The Brennan Center for Justice has expressed similar concerns. Far from a conservative group, the Brennan Center agrees with the DHS and FBI that domestic extremism is a rising threat.
“Over the past five years, from Charlottesville to Pittsburgh to El Paso, attacks by people who reject our multiracial democracy have shaken our country to its core and sparked conversation about how best to address far-right violence,” the group stated in a June report.
“The Trump administration, which stoked the flames of white supremacy, ended with the ransacking of the U.S. Capitol as Congress was certifying Joe Biden’s Electoral College victory.”
But the Brennan Center said CP3 and the Biden administration’s overall approach to countering domestic extremism—enhanced surveillance, profiling, and the like—are the same draconian tactics government used against Muslims post-9/11.
“At a time when jurisdictions around the country are considering how to reduce law enforcement involvement in mental health and social issues, CP3 prevention activities take the opposite approach. They create structures to bring a broad range of concerns about mental health and socioeconomic conditions to the attention of law enforcement as indicators of criminality without normal safeguards,” the Brennan Center stated in its June 69-page report on the issue.
Not only are the DHS-Biden plans a threat to civil liberties; they’re also proven to be ineffective, the Brennan Center said.
The Brennan Center report paid particular focus to DHS “fusion centers”—law enforcement compounds scattered throughout the United States that seek to integrate federal, state, and local intelligence. The goal of fusion centers is to create partnerships between varying agencies and the private sector to share intelligence on threats to public safety so law enforcement has the whole picture and can “connect the dots.”

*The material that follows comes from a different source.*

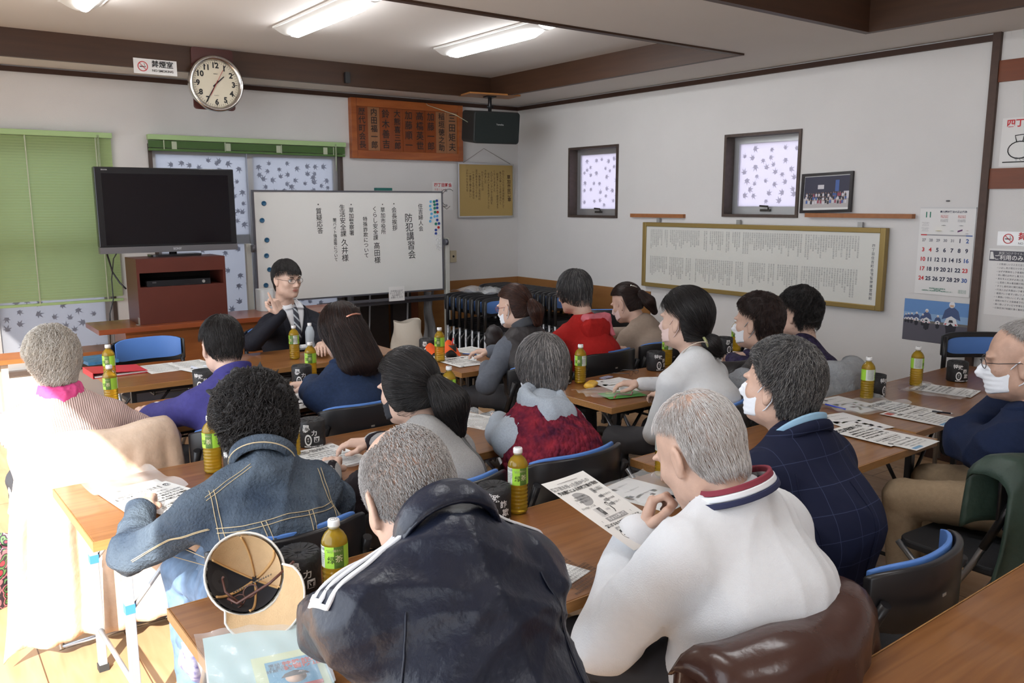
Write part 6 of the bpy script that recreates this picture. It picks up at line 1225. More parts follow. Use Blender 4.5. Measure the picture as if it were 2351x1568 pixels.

Citing congressional reports from 2012, the Brennan Center stated that these fusion centers have proven to be ineffective. Those reports found that the DHS spent $289 million to $1.4 billion in public funds to support state and local fusion centers since 2003, with little results to show.

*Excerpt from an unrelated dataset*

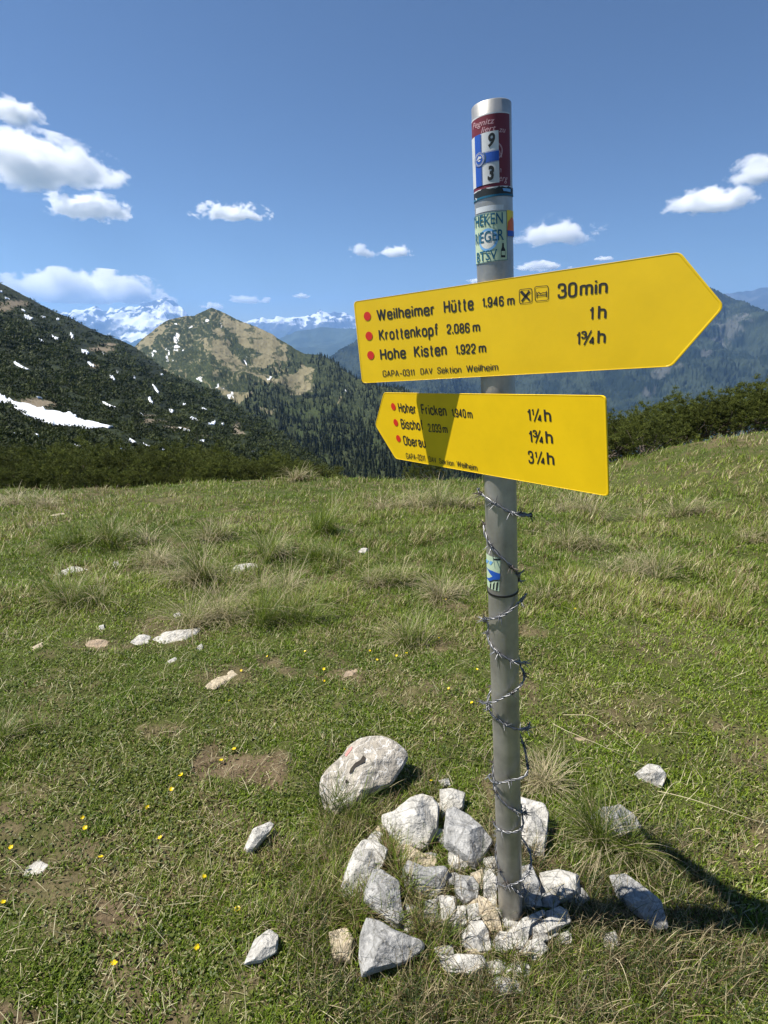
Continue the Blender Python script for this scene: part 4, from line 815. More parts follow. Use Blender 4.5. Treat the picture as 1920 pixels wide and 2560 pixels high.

“Instead of looking for terrorist threats, fusion centers were monitoring lawful political and religious activity. That year, the Virginia Fusion Center described a Muslim get-out-the-vote campaign as ‘subversive,’” the Brennan Center stated in its June report. “In 2009, the North Central Texas Fusion Center identified lobbying by Muslim groups as a possible threat.”
Seemingly little has improved since then.
Earlier in September, NBC News revealed an investigation into fusion centers. The report starts with an anecdote of Mike Sena, the president of the National Fusion Center Association, bragging that the Northern California Regional Intelligence Center (NCRIC) helped stop a mall shooting attack in Santa Clara.
NBC News found that Sena was apparently stretching the extent to which his fusion center helped.
“We don’t have any information showing that NCRIC was involved,” said Steven Aponte, a San Jose Police Department spokesperson.
The Brennan Center stated in its June report that the Biden administration is inappropriately involving law enforcement in social problems and should focus on “community investment, not criminalization.”
“Communities around the United States should not need to sign up for a counterterrorism program to get resources for their schools, universities, places of worship, or social institutions,” the Brennan Center stated.
“Government commitments should directly address these as social problems rather than treat those experiencing them as potential violent criminals, and should wall off programs addressing social ills from law enforcement across levels of government.”